▸ **Aim**
Print out the entries below with no edits.

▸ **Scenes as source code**
──────────────────────────────
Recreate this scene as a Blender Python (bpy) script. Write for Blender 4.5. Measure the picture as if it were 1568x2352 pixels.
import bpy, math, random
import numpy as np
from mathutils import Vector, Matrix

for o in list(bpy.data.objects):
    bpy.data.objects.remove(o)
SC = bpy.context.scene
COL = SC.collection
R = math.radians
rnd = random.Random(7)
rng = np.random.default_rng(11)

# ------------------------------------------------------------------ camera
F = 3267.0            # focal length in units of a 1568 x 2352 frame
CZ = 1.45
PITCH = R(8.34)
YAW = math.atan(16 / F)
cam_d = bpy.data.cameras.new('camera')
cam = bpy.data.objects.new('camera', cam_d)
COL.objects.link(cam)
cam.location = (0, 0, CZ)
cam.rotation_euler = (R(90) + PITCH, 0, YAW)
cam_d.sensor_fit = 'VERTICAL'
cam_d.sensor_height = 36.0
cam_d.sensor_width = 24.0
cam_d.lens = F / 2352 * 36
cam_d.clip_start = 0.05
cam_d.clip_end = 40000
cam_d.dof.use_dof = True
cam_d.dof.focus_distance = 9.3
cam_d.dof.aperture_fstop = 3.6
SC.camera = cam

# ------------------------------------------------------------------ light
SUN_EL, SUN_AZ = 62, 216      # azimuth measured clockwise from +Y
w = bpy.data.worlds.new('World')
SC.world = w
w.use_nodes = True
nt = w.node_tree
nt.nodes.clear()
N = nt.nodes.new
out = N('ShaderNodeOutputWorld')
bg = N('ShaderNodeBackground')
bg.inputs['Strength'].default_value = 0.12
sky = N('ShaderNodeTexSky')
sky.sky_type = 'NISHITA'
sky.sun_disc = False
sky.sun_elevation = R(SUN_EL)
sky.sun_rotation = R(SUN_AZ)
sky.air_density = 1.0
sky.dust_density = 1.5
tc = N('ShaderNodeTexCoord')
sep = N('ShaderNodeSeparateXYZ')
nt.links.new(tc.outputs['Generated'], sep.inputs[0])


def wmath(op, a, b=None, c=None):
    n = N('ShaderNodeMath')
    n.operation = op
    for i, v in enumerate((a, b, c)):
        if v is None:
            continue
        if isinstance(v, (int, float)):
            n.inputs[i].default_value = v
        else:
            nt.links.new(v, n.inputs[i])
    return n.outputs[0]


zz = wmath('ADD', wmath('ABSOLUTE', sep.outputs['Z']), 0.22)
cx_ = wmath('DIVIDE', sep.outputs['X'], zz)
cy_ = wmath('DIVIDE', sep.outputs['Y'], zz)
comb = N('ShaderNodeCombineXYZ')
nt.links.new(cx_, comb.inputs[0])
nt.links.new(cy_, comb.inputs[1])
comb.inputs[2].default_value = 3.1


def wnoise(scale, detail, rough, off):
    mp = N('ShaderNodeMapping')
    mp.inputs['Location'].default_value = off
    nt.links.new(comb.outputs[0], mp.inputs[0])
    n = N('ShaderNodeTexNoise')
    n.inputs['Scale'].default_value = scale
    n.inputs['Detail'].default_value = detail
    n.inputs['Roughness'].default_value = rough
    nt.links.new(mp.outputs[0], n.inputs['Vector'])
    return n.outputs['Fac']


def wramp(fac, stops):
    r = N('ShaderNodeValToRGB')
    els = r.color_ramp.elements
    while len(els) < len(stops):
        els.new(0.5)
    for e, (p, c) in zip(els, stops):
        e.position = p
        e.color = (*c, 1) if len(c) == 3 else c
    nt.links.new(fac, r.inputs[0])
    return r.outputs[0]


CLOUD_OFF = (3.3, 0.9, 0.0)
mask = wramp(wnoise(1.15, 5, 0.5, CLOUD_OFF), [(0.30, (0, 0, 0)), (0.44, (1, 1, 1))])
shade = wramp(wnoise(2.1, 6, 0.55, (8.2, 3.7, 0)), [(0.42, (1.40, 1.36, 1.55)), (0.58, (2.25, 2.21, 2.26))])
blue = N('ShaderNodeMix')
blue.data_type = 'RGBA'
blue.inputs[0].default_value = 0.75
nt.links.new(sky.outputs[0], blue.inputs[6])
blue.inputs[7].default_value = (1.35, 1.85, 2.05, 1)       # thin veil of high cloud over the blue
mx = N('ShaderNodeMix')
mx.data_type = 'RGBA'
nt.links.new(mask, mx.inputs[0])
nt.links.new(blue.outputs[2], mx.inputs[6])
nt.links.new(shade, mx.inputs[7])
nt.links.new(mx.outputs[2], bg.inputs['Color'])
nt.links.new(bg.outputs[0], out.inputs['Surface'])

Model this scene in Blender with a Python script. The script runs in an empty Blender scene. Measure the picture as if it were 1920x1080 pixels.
──────────────────────────────
▸ **Final result**
Recreate this scene as a Blender Python (bpy) script. Write for Blender 4.5. Measure the picture as if it were 1568x2352 pixels.
import bpy, math, random
import numpy as np
from mathutils import Vector, Matrix

for o in list(bpy.data.objects):
    bpy.data.objects.remove(o)
SC = bpy.context.scene
COL = SC.collection
R = math.radians
rnd = random.Random(7)
rng = np.random.default_rng(11)

# ------------------------------------------------------------------ camera
F = 3267.0            # focal length in units of a 1568 x 2352 frame
CZ = 1.45
PITCH = R(8.34)
YAW = math.atan(16 / F)
cam_d = bpy.data.cameras.new('camera')
cam = bpy.data.objects.new('camera', cam_d)
COL.objects.link(cam)
cam.location = (0, 0, CZ)
cam.rotation_euler = (R(90) + PITCH, 0, YAW)
cam_d.sensor_fit = 'VERTICAL'
cam_d.sensor_height = 36.0
cam_d.sensor_width = 24.0
cam_d.lens = F / 2352 * 36
cam_d.clip_start = 0.05
cam_d.clip_end = 40000
cam_d.dof.use_dof = True
cam_d.dof.focus_distance = 9.3
cam_d.dof.aperture_fstop = 3.6
SC.camera = cam

# ------------------------------------------------------------------ light
SUN_EL, SUN_AZ = 62, 216      # azimuth measured clockwise from +Y
w = bpy.data.worlds.new('World')
SC.world = w
w.use_nodes = True
nt = w.node_tree
nt.nodes.clear()
N = nt.nodes.new
out = N('ShaderNodeOutputWorld')
bg = N('ShaderNodeBackground')
bg.inputs['Strength'].default_value = 0.12
sky = N('ShaderNodeTexSky')
sky.sky_type = 'NISHITA'
sky.sun_disc = False
sky.sun_elevation = R(SUN_EL)
sky.sun_rotation = R(SUN_AZ)
sky.air_density = 1.0
sky.dust_density = 1.5
tc = N('ShaderNodeTexCoord')
sep = N('ShaderNodeSeparateXYZ')
nt.links.new(tc.outputs['Generated'], sep.inputs[0])


def wmath(op, a, b=None, c=None):
    n = N('ShaderNodeMath')
    n.operation = op
    for i, v in enumerate((a, b, c)):
        if v is None:
            continue
        if isinstance(v, (int, float)):
            n.inputs[i].default_value = v
        else:
            nt.links.new(v, n.inputs[i])
    return n.outputs[0]


zz = wmath('ADD', wmath('ABSOLUTE', sep.outputs['Z']), 0.22)
cx_ = wmath('DIVIDE', sep.outputs['X'], zz)
cy_ = wmath('DIVIDE', sep.outputs['Y'], zz)
comb = N('ShaderNodeCombineXYZ')
nt.links.new(cx_, comb.inputs[0])
nt.links.new(cy_, comb.inputs[1])
comb.inputs[2].default_value = 3.1


def wnoise(scale, detail, rough, off):
    mp = N('ShaderNodeMapping')
    mp.inputs['Location'].default_value = off
    nt.links.new(comb.outputs[0], mp.inputs[0])
    n = N('ShaderNodeTexNoise')
    n.inputs['Scale'].default_value = scale
    n.inputs['Detail'].default_value = detail
    n.inputs['Roughness'].default_value = rough
    nt.links.new(mp.outputs[0], n.inputs['Vector'])
    return n.outputs['Fac']


def wramp(fac, stops):
    r = N('ShaderNodeValToRGB')
    els = r.color_ramp.elements
    while len(els) < len(stops):
        els.new(0.5)
    for e, (p, c) in zip(els, stops):
        e.position = p
        e.color = (*c, 1) if len(c) == 3 else c
    nt.links.new(fac, r.inputs[0])
    return r.outputs[0]


CLOUD_OFF = (3.3, 0.9, 0.0)
mask = wramp(wnoise(1.15, 5, 0.5, CLOUD_OFF), [(0.30, (0, 0, 0)), (0.44, (1, 1, 1))])
shade = wramp(wnoise(2.1, 6, 0.55, (8.2, 3.7, 0)), [(0.42, (1.40, 1.36, 1.55)), (0.58, (2.25, 2.21, 2.26))])
blue = N('ShaderNodeMix')
blue.data_type = 'RGBA'
blue.inputs[0].default_value = 0.75
nt.links.new(sky.outputs[0], blue.inputs[6])
blue.inputs[7].default_value = (1.35, 1.85, 2.05, 1)       # thin veil of high cloud over the blue
mx = N('ShaderNodeMix')
mx.data_type = 'RGBA'
nt.links.new(mask, mx.inputs[0])
nt.links.new(blue.outputs[2], mx.inputs[6])
nt.links.new(shade, mx.inputs[7])
nt.links.new(mx.outputs[2], bg.inputs['Color'])
nt.links.new(bg.outputs[0], out.inputs['Surface'])

Model this scene in Blender with a Python script. The script runs in an empty Blender scene. Measure the picture as if it were 1920x1080 pixels.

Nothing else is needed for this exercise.